Exercise instructions: Copy the data below exactly, omitting any picture it contains.

Data extract:
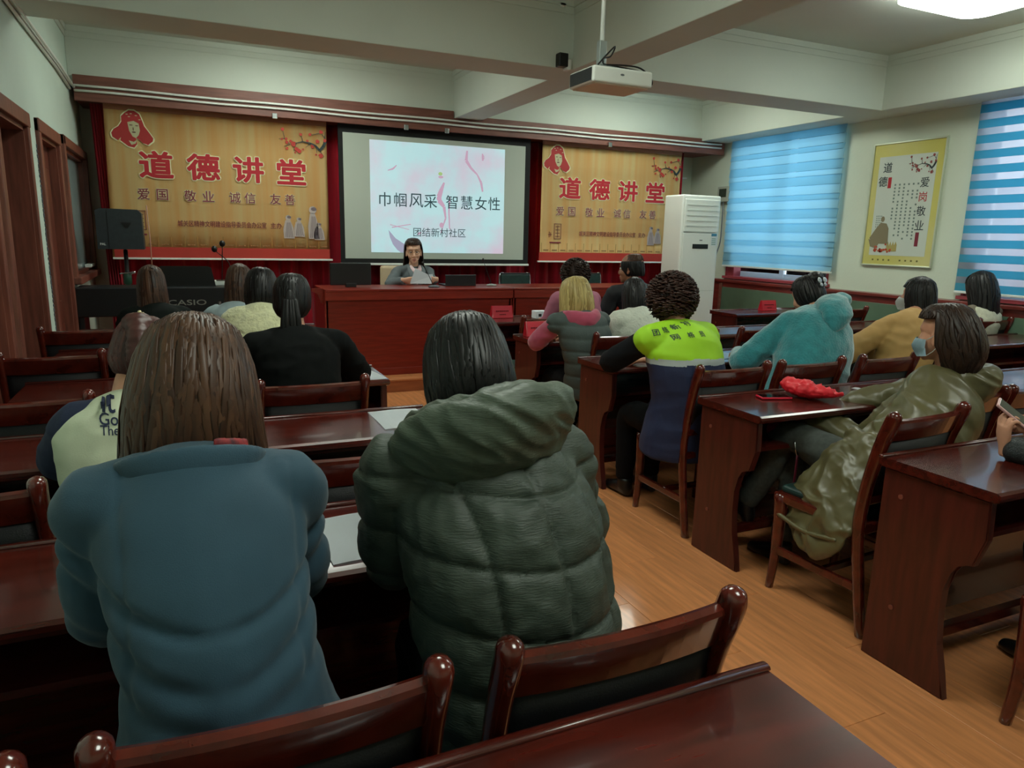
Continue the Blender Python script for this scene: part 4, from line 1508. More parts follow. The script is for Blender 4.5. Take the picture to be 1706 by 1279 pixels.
def hair(root, hc, HM, style, cols, n=160, op=62, line=.055, k=1.0, g=.8, width=.010, wild=.02, curl=0.0, flare=0.0, seed=1, rough=.42, gather=None):
    rnd = random.Random(seed)
    c1, c2 = HAIR[cols]
    m = hair_mat('hair_' + cols, c1, c2, rough)
    pr = PROF[style] if isinstance(style, str) else style
    T = np.linspace(0, 1, len(pr))
    A = np.array(pr)
    up, wz = HM @ V(0, 0, 1), V(0, 0, 1)

    def pos(phi, t, s=1.0):
        z, rx, ry, yc = [float(np.interp(t, T, A[:, i])) for i in range(4)]
        x = math.sin(phi) * rx * s
        y = math.cos(phi) * ry * s + yc
        if t > .75:
            q = (t - .75) * 4
            x *= 1 + flare * q
        d = up if z >= 0 else up.lerp(wz, g * min(1, -z / .12)).normalized()
        if z >= 0:
            return hc + (HM @ V(x, y, 0) + up * z) * k
        return hc + (HM @ V(x, y, 0) + d * z) * k

    oprad = math.radians(op)
    bm = bmesh.new()
    uvl = bm.loops.layers.uv.new('UVMap')
    NP, NT = 44, 20
    grid = {}
    fs = []
    for i in range(NP):
        for j in range(NT + 1):
            grid[i, j] = bm.verts.new(pos(2 * math.pi * i / NP, j / NT * .97, .97))
    for i in range(NP):
        ph = (2 * math.pi * (i + .5) / NP + math.pi) % (2 * math.pi) - math.pi
        for j in range(NT):
            zz = float(np.interp((j + .5) / NT, T, A[:, 0]))
            if abs(ph) < oprad and zz < line:
                continue
            f = bm.faces.new((grid[i, j], grid[(i + 1) % NP, j], grid[(i + 1) % NP, j + 1], grid[i, j + 1]))
            fs.append(f)
            for l, (a, b) in zip(f.loops, ((i, j), (i + 1, j), (i + 1, j + 1), (i, j + 1))):
                l[uvl].uv = (a / NP, b / NT)
    loose = [v for v in bm.verts if not v.link_faces]
    bmesh.ops.delete(bm, geom=loose, context='VERTS')
    bmesh.ops.recalc_face_normals(bm, faces=bm.faces)
    bmesh.ops.solidify(bm, geom=list(bm.faces), thickness=.008)
    for q in range(n):
        ph0 = rnd.uniform(-math.pi, math.pi)
        if abs(ph0) < oprad * .95:
            if rnd.random() < .5:
                continue
            t1 = float(np.interp(-line, -A[:, 0], T))
            t0 = rnd.uniform(0.02, t1 * .4)
        else:
            t0 = rnd.uniform(0.0, .55) ** 1.3
            t1 = rnd.uniform(.90, 1.03)
        dph = rnd.uniform(-wild, wild) * 6
        s0 = rnd.uniform(.978, 1.008)
        fr = rnd.uniform(0, 6.28)
        st = []
        N = 9
        for i in range(N):
            u = i / (N - 1)
            t = t0 + (t1 - t0) * u
            ph = ph0 + dph * u + wild * math.sin(u * 5 + fr) + curl * math.sin(u * 14 + fr)
            s = s0 * (1 + wild * .35 * math.sin(u * 4 + fr * 2))
            p = pos(ph, min(t, 1), s)
            if t > 1:
                p = p - wz * (t - 1) * .1
            wd_ = width * k * (min(1, u * 4 + .15)) * (1 if u < .75 else max(.12, (1 - u) * 4))
            st.append((p, wd_ * 1.25, .0017 * k))
        tang = (HM @ V(math.cos(ph0), -math.sin(ph0), 0))
        loft(bm, st, side=tang, n=6, uvl=uvl, u0=rnd.random(), cap=False)
    return obj('hair', bm, m, root, True)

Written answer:
Continue the Blender Python script for this scene: part 4, from line 1508. More parts follow. The script is for Blender 4.5. Take the picture to be 1706 by 1279 pixels.
def hair(root, hc, HM, style, cols, n=160, op=62, line=.055, k=1.0, g=.8, width=.010, wild=.02, curl=0.0, flare=0.0, seed=1, rough=.42, gather=None):
    rnd = random.Random(seed)
    c1, c2 = HAIR[cols]
    m = hair_mat('hair_' + cols, c1, c2, rough)
    pr = PROF[style] if isinstance(style, str) else style
    T = np.linspace(0, 1, len(pr))
    A = np.array(pr)
    up, wz = HM @ V(0, 0, 1), V(0, 0, 1)

    def pos(phi, t, s=1.0):
        z, rx, ry, yc = [float(np.interp(t, T, A[:, i])) for i in range(4)]
        x = math.sin(phi) * rx * s
        y = math.cos(phi) * ry * s + yc
        if t > .75:
            q = (t - .75) * 4
            x *= 1 + flare * q
        d = up if z >= 0 else up.lerp(wz, g * min(1, -z / .12)).normalized()
        if z >= 0:
            return hc + (HM @ V(x, y, 0) + up * z) * k
        return hc + (HM @ V(x, y, 0) + d * z) * k

    oprad = math.radians(op)
    bm = bmesh.new()
    uvl = bm.loops.layers.uv.new('UVMap')
    NP, NT = 44, 20
    grid = {}
    fs = []
    for i in range(NP):
        for j in range(NT + 1):
            grid[i, j] = bm.verts.new(pos(2 * math.pi * i / NP, j / NT * .97, .97))
    for i in range(NP):
        ph = (2 * math.pi * (i + .5) / NP + math.pi) % (2 * math.pi) - math.pi
        for j in range(NT):
            zz = float(np.interp((j + .5) / NT, T, A[:, 0]))
            if abs(ph) < oprad and zz < line:
                continue
            f = bm.faces.new((grid[i, j], grid[(i + 1) % NP, j], grid[(i + 1) % NP, j + 1], grid[i, j + 1]))
            fs.append(f)
            for l, (a, b) in zip(f.loops, ((i, j), (i + 1, j), (i + 1, j + 1), (i, j + 1))):
                l[uvl].uv = (a / NP, b / NT)
    loose = [v for v in bm.verts if not v.link_faces]
    bmesh.ops.delete(bm, geom=loose, context='VERTS')
    bmesh.ops.recalc_face_normals(bm, faces=bm.faces)
    bmesh.ops.solidify(bm, geom=list(bm.faces), thickness=.008)
    for q in range(n):
        ph0 = rnd.uniform(-math.pi, math.pi)
        if abs(ph0) < oprad * .95:
            if rnd.random() < .5:
                continue
            t1 = float(np.interp(-line, -A[:, 0], T))
            t0 = rnd.uniform(0.02, t1 * .4)
        else:
            t0 = rnd.uniform(0.0, .55) ** 1.3
            t1 = rnd.uniform(.90, 1.03)
        dph = rnd.uniform(-wild, wild) * 6
        s0 = rnd.uniform(.978, 1.008)
        fr = rnd.uniform(0, 6.28)
        st = []
        N = 9
        for i in range(N):
            u = i / (N - 1)
            t = t0 + (t1 - t0) * u
            ph = ph0 + dph * u + wild * math.sin(u * 5 + fr) + curl * math.sin(u * 14 + fr)
            s = s0 * (1 + wild * .35 * math.sin(u * 4 + fr * 2))
            p = pos(ph, min(t, 1), s)
            if t > 1:
                p = p - wz * (t - 1) * .1
            wd_ = width * k * (min(1, u * 4 + .15)) * (1 if u < .75 else max(.12, (1 - u) * 4))
            st.append((p, wd_ * 1.25, .0017 * k))
        tang = (HM @ V(math.cos(ph0), -math.sin(ph0), 0))
        loft(bm, st, side=tang, n=6, uvl=uvl, u0=rnd.random(), cap=False)
    return obj('hair', bm, m, root, True)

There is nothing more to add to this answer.